Cacati in mano e pigliati a schiaffi!

Armagnac posted:

4k iMac is decent price/power trade off.

Just stay the hell away from the trashcan Mac Pro's. They're a disaster with recalls, fried chips, GPU's overheating giving you bad renders... etc.

Ended up getting one of these a while back and I love it. Nice big workspace to edit with, and I also got it fairly cheaply too ~1400 bucks.

magiccarpet posted:

Every once in a while I get booked on jobs which generate a large amount of media and require incredibly fast turnaround . Generally the workflow is:
5-8 shooters (FS-7, C300, F-55) are constantly handing off media throughout the day (about 1.5-2TB/day). This media needs to be injested, backed up and distributed to multiple junior editors via USB3/Thunderbolt drives. Selects are cut and Premiere sequences shared to a lead editor, who cuts :30 to :90 pieces for distribution within the next couple of hours.

My ideal workflow would have all the cards land on the NAS, then have shooters login to Prelude and cut their own selects while the lead editor begins to work from the jump. AEs would concurrently backup to a DLT system.

Edit: should mention that all media is cut Raw, and some of the media is 4k.
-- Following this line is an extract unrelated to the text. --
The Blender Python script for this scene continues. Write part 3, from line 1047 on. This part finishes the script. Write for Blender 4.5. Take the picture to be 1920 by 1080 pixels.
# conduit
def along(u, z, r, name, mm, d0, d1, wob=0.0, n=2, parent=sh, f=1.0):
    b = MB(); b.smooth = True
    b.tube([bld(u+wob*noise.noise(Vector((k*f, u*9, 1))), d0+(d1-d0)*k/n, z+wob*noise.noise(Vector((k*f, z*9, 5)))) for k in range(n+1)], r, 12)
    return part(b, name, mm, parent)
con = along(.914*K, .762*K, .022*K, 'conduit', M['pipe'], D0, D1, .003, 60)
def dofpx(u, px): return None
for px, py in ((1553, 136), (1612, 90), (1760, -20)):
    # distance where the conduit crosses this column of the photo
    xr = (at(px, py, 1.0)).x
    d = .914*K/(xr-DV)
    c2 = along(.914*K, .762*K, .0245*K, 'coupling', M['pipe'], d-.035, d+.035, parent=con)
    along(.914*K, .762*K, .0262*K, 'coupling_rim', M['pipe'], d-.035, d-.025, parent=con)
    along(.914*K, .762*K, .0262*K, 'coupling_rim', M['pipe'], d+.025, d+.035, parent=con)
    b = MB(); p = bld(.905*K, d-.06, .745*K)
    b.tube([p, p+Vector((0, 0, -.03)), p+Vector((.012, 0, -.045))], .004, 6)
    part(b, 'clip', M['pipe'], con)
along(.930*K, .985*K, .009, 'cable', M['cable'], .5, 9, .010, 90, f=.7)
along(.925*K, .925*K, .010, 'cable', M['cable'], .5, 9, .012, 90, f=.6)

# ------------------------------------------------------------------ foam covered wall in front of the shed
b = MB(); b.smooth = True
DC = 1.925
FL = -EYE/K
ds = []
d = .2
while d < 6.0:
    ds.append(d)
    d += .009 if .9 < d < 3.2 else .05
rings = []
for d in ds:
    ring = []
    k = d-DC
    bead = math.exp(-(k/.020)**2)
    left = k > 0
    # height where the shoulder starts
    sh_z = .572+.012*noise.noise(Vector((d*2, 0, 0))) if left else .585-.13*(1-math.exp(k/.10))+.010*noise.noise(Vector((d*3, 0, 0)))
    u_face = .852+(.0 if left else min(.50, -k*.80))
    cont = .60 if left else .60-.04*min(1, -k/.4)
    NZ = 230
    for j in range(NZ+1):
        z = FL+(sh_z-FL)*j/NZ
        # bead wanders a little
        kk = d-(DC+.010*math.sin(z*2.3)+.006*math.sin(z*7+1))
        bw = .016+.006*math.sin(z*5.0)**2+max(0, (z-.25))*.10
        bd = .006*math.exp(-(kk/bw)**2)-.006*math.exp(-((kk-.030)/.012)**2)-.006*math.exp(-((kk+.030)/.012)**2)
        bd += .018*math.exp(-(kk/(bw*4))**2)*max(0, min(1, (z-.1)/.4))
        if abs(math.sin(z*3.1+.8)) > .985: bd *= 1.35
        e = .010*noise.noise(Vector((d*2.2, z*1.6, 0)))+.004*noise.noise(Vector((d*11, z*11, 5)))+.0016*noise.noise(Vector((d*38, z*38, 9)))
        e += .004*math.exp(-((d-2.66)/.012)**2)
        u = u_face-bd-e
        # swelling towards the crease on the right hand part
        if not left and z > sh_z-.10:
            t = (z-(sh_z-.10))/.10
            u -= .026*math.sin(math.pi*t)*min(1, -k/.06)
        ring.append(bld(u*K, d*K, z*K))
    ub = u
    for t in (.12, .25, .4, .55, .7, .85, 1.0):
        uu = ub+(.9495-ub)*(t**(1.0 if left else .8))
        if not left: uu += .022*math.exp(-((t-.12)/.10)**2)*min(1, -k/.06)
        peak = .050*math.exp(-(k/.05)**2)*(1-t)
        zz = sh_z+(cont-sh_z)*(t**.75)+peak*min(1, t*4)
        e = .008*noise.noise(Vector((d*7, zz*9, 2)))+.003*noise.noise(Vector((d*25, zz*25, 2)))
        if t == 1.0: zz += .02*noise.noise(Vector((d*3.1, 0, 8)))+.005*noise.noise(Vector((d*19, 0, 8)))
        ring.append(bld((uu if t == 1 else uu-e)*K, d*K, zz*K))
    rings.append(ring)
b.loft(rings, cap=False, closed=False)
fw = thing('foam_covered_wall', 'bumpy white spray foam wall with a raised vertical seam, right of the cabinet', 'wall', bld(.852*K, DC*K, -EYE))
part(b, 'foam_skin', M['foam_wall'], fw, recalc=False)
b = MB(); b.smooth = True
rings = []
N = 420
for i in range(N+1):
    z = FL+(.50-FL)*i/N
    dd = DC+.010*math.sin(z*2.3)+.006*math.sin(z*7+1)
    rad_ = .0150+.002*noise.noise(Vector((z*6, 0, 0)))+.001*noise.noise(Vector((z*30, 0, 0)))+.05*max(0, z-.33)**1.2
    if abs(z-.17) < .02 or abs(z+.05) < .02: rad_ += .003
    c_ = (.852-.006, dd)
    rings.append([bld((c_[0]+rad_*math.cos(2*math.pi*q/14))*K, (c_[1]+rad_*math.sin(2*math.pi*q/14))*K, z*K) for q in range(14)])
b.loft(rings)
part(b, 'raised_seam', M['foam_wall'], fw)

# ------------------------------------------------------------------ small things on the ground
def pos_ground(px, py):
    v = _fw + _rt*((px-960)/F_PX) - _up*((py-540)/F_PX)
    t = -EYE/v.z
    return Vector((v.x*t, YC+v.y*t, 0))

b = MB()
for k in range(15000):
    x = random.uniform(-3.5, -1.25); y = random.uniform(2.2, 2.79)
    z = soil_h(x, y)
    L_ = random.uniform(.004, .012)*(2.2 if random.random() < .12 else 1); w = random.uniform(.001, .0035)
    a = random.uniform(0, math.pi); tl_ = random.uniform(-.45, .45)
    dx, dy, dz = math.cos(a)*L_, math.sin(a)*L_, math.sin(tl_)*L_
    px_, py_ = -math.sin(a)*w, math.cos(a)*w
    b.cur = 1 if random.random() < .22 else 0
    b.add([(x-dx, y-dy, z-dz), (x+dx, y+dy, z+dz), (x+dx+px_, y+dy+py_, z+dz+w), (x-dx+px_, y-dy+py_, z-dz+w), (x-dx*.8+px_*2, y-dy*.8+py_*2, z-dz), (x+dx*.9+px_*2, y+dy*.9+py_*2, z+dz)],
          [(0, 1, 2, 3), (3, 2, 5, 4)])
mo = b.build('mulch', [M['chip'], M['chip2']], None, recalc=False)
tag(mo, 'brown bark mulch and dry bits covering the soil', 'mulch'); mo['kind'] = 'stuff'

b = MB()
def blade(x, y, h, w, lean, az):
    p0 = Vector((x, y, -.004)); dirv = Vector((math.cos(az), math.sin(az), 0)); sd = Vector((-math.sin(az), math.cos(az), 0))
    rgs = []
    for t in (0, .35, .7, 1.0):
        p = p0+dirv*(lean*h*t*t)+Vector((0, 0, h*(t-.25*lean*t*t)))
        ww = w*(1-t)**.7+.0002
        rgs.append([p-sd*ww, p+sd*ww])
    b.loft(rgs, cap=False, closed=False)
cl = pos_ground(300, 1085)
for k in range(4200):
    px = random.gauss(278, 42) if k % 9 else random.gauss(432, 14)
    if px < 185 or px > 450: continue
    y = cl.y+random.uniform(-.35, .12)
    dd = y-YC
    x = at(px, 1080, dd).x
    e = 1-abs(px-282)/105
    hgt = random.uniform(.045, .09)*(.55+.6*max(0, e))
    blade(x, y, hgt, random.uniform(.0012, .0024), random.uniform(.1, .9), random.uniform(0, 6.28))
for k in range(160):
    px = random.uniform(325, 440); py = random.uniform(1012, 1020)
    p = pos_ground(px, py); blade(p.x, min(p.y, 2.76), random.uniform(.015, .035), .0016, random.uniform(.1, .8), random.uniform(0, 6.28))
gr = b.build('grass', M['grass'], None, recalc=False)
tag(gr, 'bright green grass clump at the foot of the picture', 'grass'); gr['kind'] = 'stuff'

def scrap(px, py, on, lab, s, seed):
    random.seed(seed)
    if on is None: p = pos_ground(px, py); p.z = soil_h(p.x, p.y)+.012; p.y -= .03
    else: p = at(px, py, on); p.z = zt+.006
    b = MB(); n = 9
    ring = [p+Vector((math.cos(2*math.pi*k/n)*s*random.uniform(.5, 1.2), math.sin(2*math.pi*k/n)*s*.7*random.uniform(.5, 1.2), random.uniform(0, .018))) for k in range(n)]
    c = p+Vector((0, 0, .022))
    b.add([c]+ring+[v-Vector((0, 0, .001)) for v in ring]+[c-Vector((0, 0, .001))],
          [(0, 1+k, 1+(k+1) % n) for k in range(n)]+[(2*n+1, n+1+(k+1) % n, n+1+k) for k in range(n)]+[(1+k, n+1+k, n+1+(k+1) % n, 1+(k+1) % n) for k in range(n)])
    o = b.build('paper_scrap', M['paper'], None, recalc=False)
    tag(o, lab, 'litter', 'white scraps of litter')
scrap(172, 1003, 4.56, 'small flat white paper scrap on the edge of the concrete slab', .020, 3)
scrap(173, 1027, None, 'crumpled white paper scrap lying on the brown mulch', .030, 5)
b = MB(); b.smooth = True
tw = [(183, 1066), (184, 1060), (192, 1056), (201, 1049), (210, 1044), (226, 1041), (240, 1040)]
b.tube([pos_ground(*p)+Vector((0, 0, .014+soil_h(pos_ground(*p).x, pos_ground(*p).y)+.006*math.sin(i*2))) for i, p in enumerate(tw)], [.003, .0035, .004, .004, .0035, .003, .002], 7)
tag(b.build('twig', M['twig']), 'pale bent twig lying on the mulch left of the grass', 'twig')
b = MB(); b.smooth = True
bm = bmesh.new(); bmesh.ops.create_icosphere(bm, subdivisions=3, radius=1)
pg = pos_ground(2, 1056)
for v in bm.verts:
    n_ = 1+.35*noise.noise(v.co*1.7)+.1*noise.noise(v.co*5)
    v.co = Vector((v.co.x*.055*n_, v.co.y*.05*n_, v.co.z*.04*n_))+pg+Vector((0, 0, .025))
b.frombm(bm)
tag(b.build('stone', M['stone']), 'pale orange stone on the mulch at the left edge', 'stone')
What do you do? Like what level of work?

I'm asking because I'm about to embark on getting my college degree in film editing at University San Diego thanks to the 9/11 GI Bill. I've posted here before, a few times I think, and have years of experience to back up everything just not the degree. I'm curious about the industry out in the civilian world since it's something I'll be joining soon.